The International Monetary Fund (IMF) has raised its global economic growth forecasts, attributing the revised outlook to resilient growth, sustained investment in artificial intelligence (AI), and businesses' adaptation to trade dynamics. While the global economy is described as "steady" and "resilient," the IMF also highlighted significant downside risks, including a potential reversal in the AI boom, escalating trade tensions, and geopolitical instability.
Global Growth Projections
The IMF's latest World Economic Outlook projects global GDP growth at 3.3% for 2025, a 0.1% increase from its previous estimate. The forecast for 2026 has been raised by 0.2% to 3.3%, while the projection for 2027 remains at 3.2%. IMF chief economist Pierre-Olivier Gourinchas noted that global growth remains resilient, with the 2025 and 2026 forecasts now exceeding predictions made prior to recent tariff disruptions.
This upward revision is partly attributed to "tailwinds from surging investment related to technology, including artificial intelligence," and businesses' adaptation to U.S. tariffs by rerouting supply chains. Additionally, new trade agreements have reportedly reduced some duties, and China has diversified its exports to non-U.S. markets.
Key Risks to Global Growth
Despite the upgraded outlook, the IMF identified several key downside risks:
- AI Boom Reversal: Overly optimistic expectations regarding AI growth could trigger an abrupt market correction. This also includes the risk of increased firm debt due to AI investments, which could lead to vulnerability during market adjustments.

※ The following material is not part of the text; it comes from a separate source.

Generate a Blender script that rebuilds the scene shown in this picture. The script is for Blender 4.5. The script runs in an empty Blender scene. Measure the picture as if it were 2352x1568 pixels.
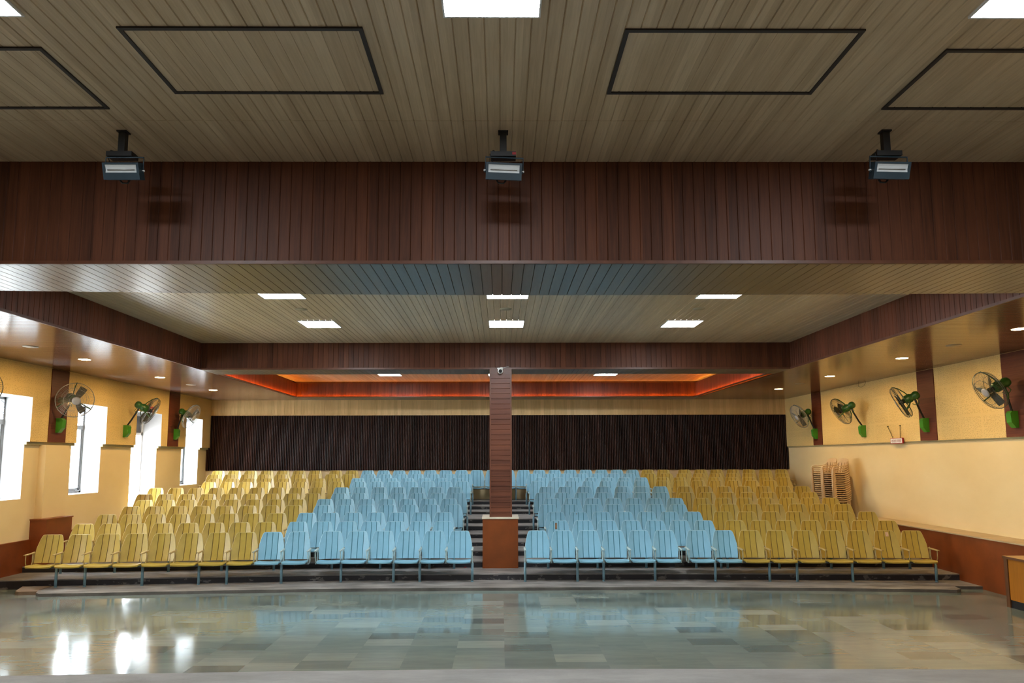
import bpy, math, random
from mathutils import Vector, Matrix
random.seed(7)
PI = math.pi
scene = bpy.context.scene
COL = scene.collection

# ------------------------------------------------------------------ materials
def new_mat(name):
    m = bpy.data.materials.new(name); m.use_nodes = True
    nt = m.node_tree
    return m, nt, nt.nodes['Principled BSDF']

def N(nt, t, **k):
    n = nt.nodes.new(t)
    for a, b in k.items(): setattr(n, a, b)
    return n

def ramp(nt, fac, stops):
    r = N(nt, 'ShaderNodeValToRGB')
    e = r.color_ramp.elements
    while len(e) < len(stops): e.new(0.5)
    for i, (p, c) in enumerate(stops):
        e[i].position = p; e[i].color = (c[0], c[1], c[2], 1)
    nt.links.new(fac, r.inputs[0])
    return r.outputs[0]

def noise(nt, vec, scale, detail=4, rough=0.55):
    n = N(nt, 'ShaderNodeTexNoise')
    n.inputs['Scale'].default_value = scale
    n.inputs['Detail'].default_value = detail
    n.inputs['Roughness'].default_value = rough
    if vec is not None: nt.links.new(vec, n.inputs['Vector'])
    return n.outputs['Fac']

def position(nt):
    return N(nt, 'ShaderNodeNewGeometry').outputs['Position']

def vscale(nt, vec, s):
    v = N(nt, 'ShaderNodeVectorMath', operation='MULTIPLY')
    nt.links.new(vec, v.inputs[0]); v.inputs[1].default_value = s
    return v.outputs[0]

def math_node(nt, op, a, b=None):
    n = N(nt, 'ShaderNodeMath', operation=op)
    for i, x in enumerate((a, b)):
        if x is None: continue
        if hasattr(x, 'node'): nt.links.new(x, n.inputs[i])
        else: n.inputs[i].default_value = x
    return n.outputs[0]

def mixc(nt, fac, a, b, mode='MIX'):
    n = N(nt, 'ShaderNodeMix', data_type='RGBA', blend_type=mode)
    for s, x in ((0, fac), (6, a), (7, b)):
        if hasattr(x, 'node'): nt.links.new(x, n.inputs[s])
        elif s == 0: n.inputs[0].default_value = x
        else: n.inputs[s].default_value = (x[0], x[1], x[2], 1)
    return n.outputs[2]

def bump(nt, bsdf, h, strength=0.3, dist=0.01):
    b = N(nt, 'ShaderNodeBump')
    b.inputs['Strength'].default_value = strength
    b.inputs['Distance'].default_value = dist
    nt.links.new(h, b.inputs['Height'])
    nt.links.new(b.outputs[0], bsdf.inputs['Normal'])

def plain(name, col, rough=0.5, var=0.0, scale=6, metal=0.0, spec=0.5):
    m, nt, b = new_mat(name)
    b.inputs['Roughness'].default_value = rough
    b.inputs['Metallic'].default_value = metal
    b.inputs['Specular IOR Level'].default_value = spec
    tc = N(nt, 'ShaderNodeTexCoord').outputs['Object']
    f = noise(nt, tc, scale)
    lo = [c * (1 - var) for c in col]; hi = [min(1, c * (1 + var)) for c in col]
    nt.links.new(ramp(nt, f, [(0.3, lo), (0.7, hi)]), b.inputs['Base Color'])
    return m

def wood(name, c1, c2, across, along, pitch=0.1, off=0.0, rough=0.4, spec=0.5, grain=1.0):
    """planks: a random tone per plank (counted along the axis `across`), grain stretched along `along`"""
    m, nt, b = new_mat(name)
    p = position(nt)
    sep = N(nt, 'ShaderNodeSeparateXYZ'); nt.links.new(p, sep.inputs[0])
    idx = math_node(nt, 'FLOOR', math_node(nt, 'DIVIDE', math_node(nt, 'ADD', sep.outputs['XYZ'.index(across)], 50 * pitch - off), pitch))
    wn = N(nt, 'ShaderNodeTexWhiteNoise', noise_dimensions='1D'); nt.links.new(idx, wn.inputs['W'])
    s = [22.0, 22.0, 22.0]; s['XYZ'.index(along)] = 1.1
    v = vscale(nt, p, s)
    sh = N(nt, 'ShaderNodeVectorMath', operation='ADD')
    nt.links.new(v, sh.inputs[0]); nt.links.new(wn.outputs['Color'], sh.inputs[1])
    g = noise(nt, sh.outputs[0], 2.2 * grain, 6, 0.62)
    mixf = math_node(nt, 'ADD', math_node(nt, 'MULTIPLY', g, 0.75), math_node(nt, 'MULTIPLY', wn.outputs['Value'], 0.3))
    colr = ramp(nt, mixf, [(0.28, c1), (0.75, c2)])
    nt.links.new(colr, b.inputs['Base Color'])
    b.inputs['Roughness'].default_value = rough
    b.inputs['Specular IOR Level'].default_value = spec
    return m

def emit(name, col, strength):
    m = bpy.data.materials.new(name); m.use_nodes = True
    nt = m.node_tree; nt.nodes.clear()
    e = N(nt, 'ShaderNodeEmission'); o = N(nt, 'ShaderNodeOutputMaterial')
    e.inputs[0].default_value = (*col, 1); e.inputs[1].default_value = strength
    nt.links.new(e.outputs[0], o.inputs[0])
    return m

M = {}
BEIGE1, BEIGE2 = (0.45, 0.335, 0.21), (0.67, 0.53, 0.36)
M['ceil_x'] = wood('beige_planks', BEIGE1, BEIGE2, 'X', 'Y', rough=0.33, off=0.05)
M['soffit_x'] = wood('shaded_beige_planks', (0.11, 0.08, 0.058), (0.18, 0.135, 0.098), 'X', 'Y', rough=0.3, spec=0.7)  # beige boards, their low light put into the darker colour
M['soffit_y'] = wood('brown_soffit_planks', (0.135, 0.06, 0.03), (0.21, 0.098, 0.05), 'Y', 'X', rough=0.17, spec=0.45)
M['fascia_x'] = wood('red_brown_planks', (0.065, 0.022, 0.011), (0.15, 0.05, 0.023), 'X', 'Z', rough=0.5, spec=0.28)
M['fascia_y'] = wood('red_brown_planks_lit_side', (0.085, 0.026, 0.012), (0.18, 0.054, 0.024), 'Y', 'Z', rough=0.45, spec=0.3)  # same red brown boards, colour lightened for window light on them
M['pillar_z'] = wood('pillar_planks', (0.075, 0.022, 0.011), (0.165, 0.052, 0.025), 'Z', 'X', rough=0.42)
M['strip_z'] = wood('wall_strip_planks', (0.075, 0.02, 0.01), (0.15, 0.04, 0.018), 'Z', 'Y', rough=0.5, spec=0.25)
M['band_x'] = wood('beige_wall_planks', (0.55, 0.36, 0.15), (0.76, 0.52, 0.24), 'X', 'Z', rough=0.45)
M['trim_brown'] = plain('brown_edge_trim', (0.13, 0.045, 0.022), 0.4, 0.25)
M['flute'] = wood('dark_flutes', (0.010, 0.006, 0.005), (0.06, 0.022, 0.014), 'X', 'Z', pitch=0.05, rough=0.5, spec=0.18)
M['wainscot'] = plain('brown_laminate', (0.205, 0.045, 0.007), 0.38, 0.22, 2.5)
M['pillar_base'] = plain('orange_brown_laminate', (0.205, 0.048, 0.006), 0.4, 0.15, 3)
M['cream'] = plain('cream_stone_slab', (0.68, 0.6, 0.46), 0.4, 0.08)
M['ledge'] = plain('tan_stone_ledge', (0.46, 0.34, 0.19), 0.55, 0.12, 3)
M['reveal'] = plain('white_reveal_paint', (0.5, 0.5, 0.5), 0.6, 0.03)
M['alu'] = plain('grey_aluminium', (0.15, 0.15, 0.155), 0.45, 0.1)
M['dark_panel'] = plain('dark_transom', (0.07, 0.07, 0.075), 0.5, 0.2)
M['blue'] = plain('blue_seat_paint', (0.20, 0.415, 0.53), 0.34, 0.07, 5)
M['blue_groove'] = plain('blue_seat_groove', (0.035, 0.19, 0.245), 0.6, 0.1)
M['blue_rim'] = plain('blue_seat_rim', (0.36, 0.57, 0.65), 0.35, 0.06)
M['blue_metal'] = plain('grey_blue_steel', (0.16, 0.29, 0.35), 0.42, 0.15, 9)
M['rail_grey'] = plain('dull_grey_steel', (0.11, 0.12, 0.12), 0.5, 0.2, 9)
M['patch'] = plain('brown_stone_slab', (0.20, 0.135, 0.085), 0.6, 0.2, 4)
M['olive_shadow_trim'] = plain('olive_shadow_moulding', (0.36, 0.29, 0.13), 0.6, 0.1, 4)  # olive copies the shadow band under the panel edge
M['arm_grey'] = plain('pale_grey_green_arm', (0.36, 0.47, 0.46), 0.45, 0.18, 12)
M['yellow'] = plain('yellow_seat_paint', (0.405, 0.29, 0.05), 0.36, 0.10, 5)
M['yellow_groove'] = plain('yellow_seat_groove', (0.17, 0.105, 0.02), 0.6, 0.1)
M['yellow_rim'] = plain('yellow_seat_rim', (0.52, 0.42, 0.16), 0.35, 0.06)
M['yellow_arm'] = plain('tan_yellow_arm', (0.40, 0.29, 0.11), 0.45, 0.15, 12)
M['plastic'] = plain('beige_plastic', (0.60, 0.41, 0.215), 0.42, 0.05)
M['green_dark'] = plain('dark_green_enamel', (0.025, 0.095, 0.018), 0.3, 0.15)
M['green_box'] = plain('bright_green_plastic', (0.055, 0.24, 0.018), 0.35, 0.08)
M['black'] = plain('black_steel', (0.012, 0.012, 0.013), 0.4, 0.1)
M['wire'] = plain('guard_wire', (0.10, 0.115, 0.095), 0.35, 0.1, metal=0.6)
M['wire_bright'] = plain('chrome_guard_wire', (0.35, 0.34, 0.32), 0.3, 0.1, metal=0.7)
M['blade'] = plain('olive_blade', (0.045, 0.04, 0.018), 0.4, 0.15)
M['hub'] = plain('grey_hub', (0.32, 0.33, 0.36), 0.4, 0.05)
M['flood'] = plain('blue_grey_floodlight', (0.03, 0.055, 0.075), 0.4, 0.12)
M['reflector'] = plain('white_reflector', (0.72, 0.76, 0.76), 0.25, 0.05)
M['red'] = plain('red_paint', (0.42, 0.02, 0.02), 0.5, 0.1)
M['white'] = plain('white_plastic', (0.8, 0.8, 0.78), 0.4, 0.02)
M['red_text'] = plain('red_lettering', (0.28, 0.03, 0.035), 0.6, 0.02)
M['pink'] = plain('faded_pink_paper', (0.62, 0.42, 0.30), 0.7, 0.15, 30)
M['rust'] = plain('bare_rust', (0.20, 0.12, 0.06), 0.7, 0.35, 20)
M['cord'] = plain('olive_cord', (0.16, 0.12, 0.03), 0.7, 0.2, 30)
M['desk_orange'] = wood('orange_veneer', (0.36, 0.118, 0.004), (0.5, 0.175, 0.01), 'Y', 'Z', pitch=0.35, rough=0.4)
M['desk_brown'] = plain('brown_edging', (0.12, 0.043, 0.012), 0.45, 0.15)
M['desk_top'] = plain('tan_laminate', (0.46, 0.26, 0.09), 0.4, 0.1)
M['lamp'] = emit('led_panel', (0.88, 0.94, 1.0), 14.0)
M['lamp_frame'] = plain('white_lamp_frame', (0.75, 0.76, 0.78), 0.4, 0.02)
M['warm'] = emit('warm_downlight', (1.0, 0.68, 0.30), 110.0)
M['cove'] = emit('orange_cove_strip', (1.0, 0.42, 0.05), 2.6)
M['cove_low'] = emit('orange_cove_strip_low', (1.0, 0.22, 0.01), 18.0)
M['dull'] = plain('dull_cream_disc', (0.42, 0.36, 0.24), 0.5, 0.05)
M['lens'] = plain('black_lens', (0.008, 0.008, 0.01), 0.1, 0.05)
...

- Trade Tensions: An escalation of trade tensions or potential new trade disputes could prolong uncertainty and negatively impact economic activity. The IMF's forecasts operate on an assumed effective U.S. tariff rate of 18.5%, a decrease from the approximately 25% projected in its April 2025 forecast.
- Geopolitical and Political Tensions: The eruption of domestic political or geopolitical tensions could introduce uncertainty and disrupt financial markets, supply chains, and commodity prices.
- Inflationary Pressures: There is a potential for heightened inflation if the pace of AI development and adoption continues rapidly.
AI's Dual Impact: Risks and Opportunities
The report identifies AI as a significant driver of current growth, noting substantial investment in technology. However, the IMF also highlighted the potential for a market correction if anticipated AI-driven productivity gains and profits do not materialize.
Conversely, the IMF indicates that AI presents a significant upside for the global economy. If the investment surge leads to rapid adoption and productivity gains are realized, global growth could increase by as much as 0.3% in 2026 and between 0.1% and 0.8% annually in the medium term, depending on the speed of adoption and global AI readiness.
Global and Regional Inflation Outlook
Globally, inflation is projected to continue its decline from an estimated 4.1% in 2025 to 3.8% in 2026, further decreasing to 3.4% in 2027. Gourinchas suggested that this trajectory could allow for more accommodative monetary policies, supporting further growth.
For the United Kingdom, the IMF expects inflation to return to the 2% target by the end of the year. This is anticipated to be influenced by fading price changes in regulated industries and continued moderation of wage growth due to a weakening labor market. Price increases in regulated sectors had contributed to higher inflation in the UK last year, but these effects are expected to subside.
Regional Economic Updates
- United States: The U.S. growth forecast for 2026 increased by 0.3% to 2.4%, largely due to substantial investment in AI infrastructure, including data centers and AI chips. The 2027 forecast was slightly lowered to 2.0%.
- United Kingdom: The IMF estimates the UK economy grew by 1.4% in 2025. The forecast for 2026 remains at 1.3%, positioning the UK as potentially the third-fastest-growing G7 economy, behind the U.S. and Canada. A 1.5% growth is predicted for the UK in 2027.
- Spain: Spain's 2026 GDP forecast saw a 0.3% upgrade to 2.3% due to technology investment.
- China: China's 2026 growth is projected at 4.5%, a 0.3% increase from October estimates, attributed to a 10% reduction in U.S. tariff rates on Chinese goods for a year and continued export diversification. Gourinchas indicated that China may face increased protectionist trade policies without a more balanced growth model.
- Euro Zone: The euro zone's 2026 growth forecast rose by 0.1% to 1.3%, driven by increased public spending in Germany and stronger performances in Spain and Ireland. The 2027 forecast remains at 1.4%.
- Japan: Japan's 2026 growth forecast received a slight upgrade due to its government's fiscal stimulus package.
- Brazil: Brazil's 2026 growth rate was reduced by 0.3% to 1.6% since October, largely due to tighter monetary policy implemented to address inflation.
Central Bank Independence
The IMF emphasized that the independence of central banks is "paramount" and of "critical importance" for maintaining global economic stability and fostering growth.